Starting with the first line and ending with the line that holds "SC.cycles.sample_clamp_indirect = 4.0;", repeat the material exactly.

****************************************

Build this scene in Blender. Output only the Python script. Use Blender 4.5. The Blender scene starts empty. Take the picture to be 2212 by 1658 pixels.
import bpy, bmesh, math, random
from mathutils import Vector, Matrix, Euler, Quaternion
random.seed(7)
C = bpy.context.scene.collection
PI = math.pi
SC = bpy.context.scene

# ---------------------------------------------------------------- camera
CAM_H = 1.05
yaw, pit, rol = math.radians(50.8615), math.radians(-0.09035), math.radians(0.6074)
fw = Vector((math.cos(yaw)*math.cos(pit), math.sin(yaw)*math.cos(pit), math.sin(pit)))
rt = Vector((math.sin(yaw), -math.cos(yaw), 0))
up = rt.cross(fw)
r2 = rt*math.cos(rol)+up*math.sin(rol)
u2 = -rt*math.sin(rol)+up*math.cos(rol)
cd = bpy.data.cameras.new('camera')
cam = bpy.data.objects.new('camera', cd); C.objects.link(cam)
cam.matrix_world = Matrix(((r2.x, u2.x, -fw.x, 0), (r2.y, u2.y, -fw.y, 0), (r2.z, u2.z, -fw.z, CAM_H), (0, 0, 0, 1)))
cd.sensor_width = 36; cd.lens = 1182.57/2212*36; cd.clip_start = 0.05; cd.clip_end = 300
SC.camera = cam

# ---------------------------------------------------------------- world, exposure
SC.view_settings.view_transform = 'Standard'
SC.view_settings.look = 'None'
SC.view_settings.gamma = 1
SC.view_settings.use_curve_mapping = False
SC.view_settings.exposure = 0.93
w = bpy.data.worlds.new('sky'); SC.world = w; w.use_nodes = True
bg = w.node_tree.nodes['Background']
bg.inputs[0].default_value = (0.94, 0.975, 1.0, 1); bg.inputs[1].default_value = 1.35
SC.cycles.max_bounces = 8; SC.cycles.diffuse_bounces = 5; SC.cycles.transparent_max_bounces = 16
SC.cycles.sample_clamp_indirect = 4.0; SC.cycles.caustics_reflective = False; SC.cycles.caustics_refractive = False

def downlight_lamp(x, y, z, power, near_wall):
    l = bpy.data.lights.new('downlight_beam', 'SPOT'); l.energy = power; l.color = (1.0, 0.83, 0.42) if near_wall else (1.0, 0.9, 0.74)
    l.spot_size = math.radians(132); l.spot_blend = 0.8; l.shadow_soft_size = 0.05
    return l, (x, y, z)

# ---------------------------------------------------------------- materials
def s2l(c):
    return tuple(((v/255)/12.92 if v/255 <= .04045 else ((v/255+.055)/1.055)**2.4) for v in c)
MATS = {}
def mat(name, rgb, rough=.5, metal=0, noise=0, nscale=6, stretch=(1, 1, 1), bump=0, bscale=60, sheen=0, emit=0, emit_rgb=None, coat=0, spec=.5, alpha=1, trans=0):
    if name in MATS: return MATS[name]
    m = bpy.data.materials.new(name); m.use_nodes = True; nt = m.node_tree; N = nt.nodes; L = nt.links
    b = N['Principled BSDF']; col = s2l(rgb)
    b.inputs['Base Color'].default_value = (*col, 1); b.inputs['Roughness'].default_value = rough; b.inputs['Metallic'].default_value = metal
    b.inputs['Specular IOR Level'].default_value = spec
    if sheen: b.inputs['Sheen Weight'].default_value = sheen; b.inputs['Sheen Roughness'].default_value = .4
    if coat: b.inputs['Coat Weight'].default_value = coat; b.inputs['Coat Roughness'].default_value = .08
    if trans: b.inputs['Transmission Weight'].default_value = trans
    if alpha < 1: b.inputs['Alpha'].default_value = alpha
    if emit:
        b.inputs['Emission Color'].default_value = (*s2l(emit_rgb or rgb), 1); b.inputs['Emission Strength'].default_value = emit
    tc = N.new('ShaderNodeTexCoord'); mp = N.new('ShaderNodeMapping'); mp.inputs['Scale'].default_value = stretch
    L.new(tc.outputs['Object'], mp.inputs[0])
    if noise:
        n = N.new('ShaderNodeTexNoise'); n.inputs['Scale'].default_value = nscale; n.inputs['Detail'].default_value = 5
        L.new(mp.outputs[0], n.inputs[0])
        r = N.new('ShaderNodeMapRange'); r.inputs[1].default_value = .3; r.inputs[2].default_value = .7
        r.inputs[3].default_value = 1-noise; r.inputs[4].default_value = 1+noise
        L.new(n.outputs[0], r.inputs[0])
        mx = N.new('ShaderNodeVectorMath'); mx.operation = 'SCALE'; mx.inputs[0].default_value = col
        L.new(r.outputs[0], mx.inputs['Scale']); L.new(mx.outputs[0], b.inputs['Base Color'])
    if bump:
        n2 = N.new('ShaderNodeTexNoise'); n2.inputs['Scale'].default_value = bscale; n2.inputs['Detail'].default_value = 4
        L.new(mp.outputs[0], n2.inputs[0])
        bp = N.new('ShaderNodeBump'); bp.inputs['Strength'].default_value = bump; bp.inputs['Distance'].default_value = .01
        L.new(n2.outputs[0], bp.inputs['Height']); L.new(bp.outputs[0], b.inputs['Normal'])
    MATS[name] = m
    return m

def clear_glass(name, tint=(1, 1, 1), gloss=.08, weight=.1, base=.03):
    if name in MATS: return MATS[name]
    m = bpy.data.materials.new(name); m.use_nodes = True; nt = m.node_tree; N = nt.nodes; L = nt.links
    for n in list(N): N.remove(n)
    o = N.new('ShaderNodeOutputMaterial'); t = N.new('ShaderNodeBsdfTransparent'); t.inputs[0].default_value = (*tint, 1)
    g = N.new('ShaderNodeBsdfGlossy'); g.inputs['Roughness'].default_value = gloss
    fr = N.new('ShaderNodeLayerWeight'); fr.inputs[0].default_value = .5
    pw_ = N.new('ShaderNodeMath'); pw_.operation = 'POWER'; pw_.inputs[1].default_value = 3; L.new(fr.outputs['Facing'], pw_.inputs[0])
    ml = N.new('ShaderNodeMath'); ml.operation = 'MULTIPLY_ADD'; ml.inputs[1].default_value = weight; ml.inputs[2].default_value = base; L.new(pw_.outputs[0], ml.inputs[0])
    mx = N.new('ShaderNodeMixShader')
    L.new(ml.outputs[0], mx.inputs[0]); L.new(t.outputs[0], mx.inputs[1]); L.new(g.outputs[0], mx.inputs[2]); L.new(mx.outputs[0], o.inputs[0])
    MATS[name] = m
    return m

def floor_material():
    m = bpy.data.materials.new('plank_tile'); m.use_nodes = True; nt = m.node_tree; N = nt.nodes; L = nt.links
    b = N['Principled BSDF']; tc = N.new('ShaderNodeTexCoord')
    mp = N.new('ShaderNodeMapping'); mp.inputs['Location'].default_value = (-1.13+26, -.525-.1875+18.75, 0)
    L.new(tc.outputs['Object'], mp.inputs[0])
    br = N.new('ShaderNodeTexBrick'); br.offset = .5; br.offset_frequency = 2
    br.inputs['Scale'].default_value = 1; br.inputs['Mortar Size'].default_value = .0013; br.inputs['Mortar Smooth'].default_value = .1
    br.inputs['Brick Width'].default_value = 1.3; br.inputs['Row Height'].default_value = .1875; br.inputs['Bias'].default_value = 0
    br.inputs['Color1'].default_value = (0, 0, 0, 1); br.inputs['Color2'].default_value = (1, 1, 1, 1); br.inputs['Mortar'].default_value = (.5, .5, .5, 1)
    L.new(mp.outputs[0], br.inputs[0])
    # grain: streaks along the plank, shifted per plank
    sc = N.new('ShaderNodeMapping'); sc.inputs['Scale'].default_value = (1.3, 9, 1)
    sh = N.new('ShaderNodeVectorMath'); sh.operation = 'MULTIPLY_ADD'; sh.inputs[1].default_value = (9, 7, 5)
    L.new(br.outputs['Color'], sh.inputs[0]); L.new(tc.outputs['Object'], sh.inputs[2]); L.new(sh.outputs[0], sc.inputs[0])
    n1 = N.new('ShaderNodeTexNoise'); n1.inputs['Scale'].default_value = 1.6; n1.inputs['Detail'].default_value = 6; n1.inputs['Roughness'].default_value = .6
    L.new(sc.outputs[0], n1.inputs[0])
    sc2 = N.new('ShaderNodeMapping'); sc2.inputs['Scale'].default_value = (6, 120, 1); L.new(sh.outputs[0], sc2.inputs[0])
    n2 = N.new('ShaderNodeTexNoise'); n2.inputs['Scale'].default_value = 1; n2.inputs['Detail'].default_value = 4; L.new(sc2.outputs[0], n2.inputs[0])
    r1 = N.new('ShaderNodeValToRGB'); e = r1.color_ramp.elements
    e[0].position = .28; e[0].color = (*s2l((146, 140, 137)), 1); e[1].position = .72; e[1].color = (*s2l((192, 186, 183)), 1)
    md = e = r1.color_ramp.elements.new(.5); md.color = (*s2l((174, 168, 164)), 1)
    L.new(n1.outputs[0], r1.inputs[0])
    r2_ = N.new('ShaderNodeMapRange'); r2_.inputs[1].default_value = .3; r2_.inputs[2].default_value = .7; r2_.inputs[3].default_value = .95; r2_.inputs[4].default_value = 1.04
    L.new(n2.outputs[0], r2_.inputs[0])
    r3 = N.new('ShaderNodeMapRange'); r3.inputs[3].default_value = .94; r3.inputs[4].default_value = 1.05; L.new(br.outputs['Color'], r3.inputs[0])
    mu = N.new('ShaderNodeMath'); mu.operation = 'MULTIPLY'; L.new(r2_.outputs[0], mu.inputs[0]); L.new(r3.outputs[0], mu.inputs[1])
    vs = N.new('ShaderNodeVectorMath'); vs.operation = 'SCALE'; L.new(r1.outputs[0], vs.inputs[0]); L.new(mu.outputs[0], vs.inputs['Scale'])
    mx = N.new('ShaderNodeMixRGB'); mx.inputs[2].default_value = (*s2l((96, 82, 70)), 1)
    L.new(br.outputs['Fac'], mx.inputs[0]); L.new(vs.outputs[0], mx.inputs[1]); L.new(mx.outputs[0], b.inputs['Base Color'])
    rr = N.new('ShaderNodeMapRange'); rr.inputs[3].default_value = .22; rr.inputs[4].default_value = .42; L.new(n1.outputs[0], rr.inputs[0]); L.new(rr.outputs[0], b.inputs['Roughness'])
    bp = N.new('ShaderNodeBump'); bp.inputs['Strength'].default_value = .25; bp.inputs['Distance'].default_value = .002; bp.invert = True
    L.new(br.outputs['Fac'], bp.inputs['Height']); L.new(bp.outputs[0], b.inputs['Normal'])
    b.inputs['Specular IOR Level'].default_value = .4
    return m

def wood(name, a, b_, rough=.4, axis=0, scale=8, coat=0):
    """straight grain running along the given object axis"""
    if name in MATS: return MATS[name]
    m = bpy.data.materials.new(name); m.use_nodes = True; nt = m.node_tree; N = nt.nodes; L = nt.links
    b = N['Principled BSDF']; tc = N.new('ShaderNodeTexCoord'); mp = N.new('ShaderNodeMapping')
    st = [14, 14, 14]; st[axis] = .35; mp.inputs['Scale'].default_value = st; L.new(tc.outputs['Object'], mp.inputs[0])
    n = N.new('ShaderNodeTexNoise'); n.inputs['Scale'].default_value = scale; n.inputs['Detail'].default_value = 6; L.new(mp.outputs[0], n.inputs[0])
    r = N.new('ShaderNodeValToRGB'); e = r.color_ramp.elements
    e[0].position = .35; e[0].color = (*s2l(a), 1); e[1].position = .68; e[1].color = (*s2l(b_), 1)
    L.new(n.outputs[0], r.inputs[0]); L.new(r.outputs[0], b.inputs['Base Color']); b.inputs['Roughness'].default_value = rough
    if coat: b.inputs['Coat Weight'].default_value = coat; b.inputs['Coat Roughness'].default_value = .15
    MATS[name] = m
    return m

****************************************

● **Solved problem**:
Build this scene in Blender. Output only the Python script. Use Blender 4.5. The Blender scene starts empty. Take the picture to be 2212 by 1658 pixels.
import bpy, bmesh, math, random
from mathutils import Vector, Matrix, Euler, Quaternion
random.seed(7)
C = bpy.context.scene.collection
PI = math.pi
SC = bpy.context.scene

# ---------------------------------------------------------------- camera
CAM_H = 1.05
yaw, pit, rol = math.radians(50.8615), math.radians(-0.09035), math.radians(0.6074)
fw = Vector((math.cos(yaw)*math.cos(pit), math.sin(yaw)*math.cos(pit), math.sin(pit)))
rt = Vector((math.sin(yaw), -math.cos(yaw), 0))
up = rt.cross(fw)
r2 = rt*math.cos(rol)+up*math.sin(rol)
u2 = -rt*math.sin(rol)+up*math.cos(rol)
cd = bpy.data.cameras.new('camera')
cam = bpy.data.objects.new('camera', cd); C.objects.link(cam)
cam.matrix_world = Matrix(((r2.x, u2.x, -fw.x, 0), (r2.y, u2.y, -fw.y, 0), (r2.z, u2.z, -fw.z, CAM_H), (0, 0, 0, 1)))
cd.sensor_width = 36; cd.lens = 1182.57/2212*36; cd.clip_start = 0.05; cd.clip_end = 300
SC.camera = cam

# ---------------------------------------------------------------- world, exposure
SC.view_settings.view_transform = 'Standard'
SC.view_settings.look = 'None'
SC.view_settings.gamma = 1
SC.view_settings.use_curve_mapping = False
SC.view_settings.exposure = 0.93
w = bpy.data.worlds.new('sky'); SC.world = w; w.use_nodes = True
bg = w.node_tree.nodes['Background']
bg.inputs[0].default_value = (0.94, 0.975, 1.0, 1); bg.inputs[1].default_value = 1.35
SC.cycles.max_bounces = 8; SC.cycles.diffuse_bounces = 5; SC.cycles.transparent_max_bounces = 16
SC.cycles.sample_clamp_indirect = 4.0; SC.cycles.caustics_reflective = False; SC.cycles.caustics_refractive = False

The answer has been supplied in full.